O revolucionário alemão Walter Benjamin já nos alertava para que abríssemos o passado, abrindo o presente para o passado. Com isto queria dizer: que não tomemos o passado como concluído, mas ainda aberto nas lutas que travamos no presente. Falava assim que era necessário estabelecer uma tradição entre os vencidos no passado e as gerações presentes dos oprimidos: o lugar dessa tradição seria a memória, forma essencial da consciência histórica, que nos alimentaria na luta presente. Somente assim é que o próprio presente poderia ser aberto – e a história reencontrada.
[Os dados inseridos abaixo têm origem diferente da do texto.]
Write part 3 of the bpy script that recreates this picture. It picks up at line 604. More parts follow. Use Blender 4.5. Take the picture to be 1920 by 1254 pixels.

Neste momento em que precisamos urgentemente descongelar a história, restabelecendo teoricamente e praticamente a possibilidade de uma alternativa revolucionária à sociedade que aí está, essas reflexões de Benjamin são muito atuais. O que as lutas de negros, índios e de outras dezenas de movimentos contra as comemorações oficiais dos "500 anos" estão indicando é precisamente o surgimento de uma nova consciência histórica, que não poderia se dar senão contra a sociedade que a nega. Por isso mesmo, essa nova consciência histórica se dá, fundamentalmente, no interior de um novo movimento de luta dos oprimidos, por fora do velho movimento operário, amarrado pelos aparatos burocráticos e suas preocupações eleitorais e sindicais. É como se, intuitivamente, estivéssemos descobrindo na prática o que as reflexões críticas de Benjamin já haviam apontado. Com uma diferença: a crítica da consciência alienada da história não é mais simplesmente uma crítica teórica. É como se, na prática, estivesse reposta a promessa de reescrever verdadeiramente a história. Ou, como dizia ainda Benjamin, de escrevê-la "a contrapelo".